Ecco: lui era contrario in cuor suo, ha sofferto in silenzio per tutti questi anni, e solo ora ha deciso di uscire allo scoperto. In tempi non sospetti, direbbe qualche buontempone. Purtroppo, la sua versione dei fatti ha un problema di consecutio temporum. Occhio alle date. Celli annuncia le dimissioni dalla Rai l'8 febbraio 2001. Il Satyricon di Daniele Luttazzi che ospita il sottoscritto per presentare "L'odore dei soldi" sulle origini e i misteri delle fortune di Berlusconi (scritto con Elio Veltri) è del 14 marzo: 5 settimane dopo. Le puntate di "Raggio verde" di Santoro sul caso Berlusconi-Dell'Utri sono quella del 16 marzo e quelle successive. Come poteva Celli essere contrario agli "errori di grammatica" di Luttazzi, Travaglio e Santoro un mese e mezzo prima che venissero commessi? Si dirà: erano già nell'aria ai primi di febbraio. Impossibile.
"L'odore dei soldi" esce in libreria a metà febbraio, una settimana dopo le dimissioni di Celli. E viene presentato alla stampa nella saletta di Montecitorio a fine febbraio. Luttazzi legge una cronaca del Manifesto e decide di procurarsi il libro. Lo legge e mi invita a presentarlo a Satyricon per il 14 marzo. E Santoro?
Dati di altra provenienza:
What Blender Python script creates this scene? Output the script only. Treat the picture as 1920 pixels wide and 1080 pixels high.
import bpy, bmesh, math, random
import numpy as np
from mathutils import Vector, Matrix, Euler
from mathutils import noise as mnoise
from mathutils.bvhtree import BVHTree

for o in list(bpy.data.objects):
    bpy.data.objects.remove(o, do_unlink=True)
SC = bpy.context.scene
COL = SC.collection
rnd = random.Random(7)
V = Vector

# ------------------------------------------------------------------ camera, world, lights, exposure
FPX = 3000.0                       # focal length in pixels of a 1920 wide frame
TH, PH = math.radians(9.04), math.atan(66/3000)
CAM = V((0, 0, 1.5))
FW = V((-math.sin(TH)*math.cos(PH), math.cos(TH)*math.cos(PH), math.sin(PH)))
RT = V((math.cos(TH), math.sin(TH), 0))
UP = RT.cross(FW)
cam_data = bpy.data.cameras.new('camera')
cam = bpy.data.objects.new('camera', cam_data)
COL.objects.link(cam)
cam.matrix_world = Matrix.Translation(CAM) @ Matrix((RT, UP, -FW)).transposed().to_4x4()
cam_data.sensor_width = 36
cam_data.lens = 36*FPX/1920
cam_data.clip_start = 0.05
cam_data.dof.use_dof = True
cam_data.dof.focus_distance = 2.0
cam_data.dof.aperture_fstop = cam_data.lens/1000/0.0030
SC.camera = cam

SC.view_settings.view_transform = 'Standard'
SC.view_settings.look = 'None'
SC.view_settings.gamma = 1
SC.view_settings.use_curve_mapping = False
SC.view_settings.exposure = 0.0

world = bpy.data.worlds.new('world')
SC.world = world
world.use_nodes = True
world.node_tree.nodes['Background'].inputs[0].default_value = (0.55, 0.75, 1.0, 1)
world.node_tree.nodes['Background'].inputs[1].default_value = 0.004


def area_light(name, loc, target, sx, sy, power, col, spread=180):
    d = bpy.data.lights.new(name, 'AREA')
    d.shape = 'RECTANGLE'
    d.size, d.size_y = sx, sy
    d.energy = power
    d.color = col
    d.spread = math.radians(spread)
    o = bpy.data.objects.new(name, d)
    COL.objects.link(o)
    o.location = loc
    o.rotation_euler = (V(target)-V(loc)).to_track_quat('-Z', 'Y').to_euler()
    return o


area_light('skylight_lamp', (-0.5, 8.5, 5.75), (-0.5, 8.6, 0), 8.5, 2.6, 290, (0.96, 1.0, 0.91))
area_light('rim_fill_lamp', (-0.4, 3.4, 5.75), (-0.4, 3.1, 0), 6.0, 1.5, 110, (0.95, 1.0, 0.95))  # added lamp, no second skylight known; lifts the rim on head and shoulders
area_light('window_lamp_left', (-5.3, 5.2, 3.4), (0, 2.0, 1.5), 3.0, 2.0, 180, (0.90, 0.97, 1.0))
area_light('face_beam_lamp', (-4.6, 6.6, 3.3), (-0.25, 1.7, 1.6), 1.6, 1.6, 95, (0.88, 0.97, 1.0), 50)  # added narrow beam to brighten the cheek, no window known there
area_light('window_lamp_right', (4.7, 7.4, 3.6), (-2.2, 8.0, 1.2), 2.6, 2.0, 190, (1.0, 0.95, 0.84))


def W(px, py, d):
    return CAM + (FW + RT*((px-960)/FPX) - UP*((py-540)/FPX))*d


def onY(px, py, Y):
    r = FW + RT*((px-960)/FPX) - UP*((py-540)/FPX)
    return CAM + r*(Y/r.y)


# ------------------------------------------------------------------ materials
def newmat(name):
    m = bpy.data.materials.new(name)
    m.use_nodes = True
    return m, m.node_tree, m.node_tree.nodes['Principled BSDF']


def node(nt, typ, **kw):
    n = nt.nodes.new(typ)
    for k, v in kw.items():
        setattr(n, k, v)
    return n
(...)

Si era per caso già occupato del caso Berlusconi, in quella campagna elettorale, prima del Satyricon sull'Odore dei soldi? Nossignori. Tant'è che ancora il 10 gennaio 2001 Celli si complimentava con la squadra di Santoro per il documentario "Sciuscià" sui ricconi in Costa Smeralda ("Riteniamo di dover esprimere un riconoscimento pubblico, a nome dell'azienda tutta, al gruppo di sciuscià per la straordinaria qualità del reportage realizzato e per la professionalità dimostrata"). Il 26 gennaio, due settimane prima delle dimissioni di Celli, Raggio verde si occupava della mucca pazza. Il 2 febbraio, sei giorni prima delle dimissioni di Celli, il tema era l'abusivismo nella valle dei templi di Agrigento. Ora, può darsi che noi non conosciamo la grammatica. Celli però non conosce neppure il calendario. Ma è ancora giovane, si farà.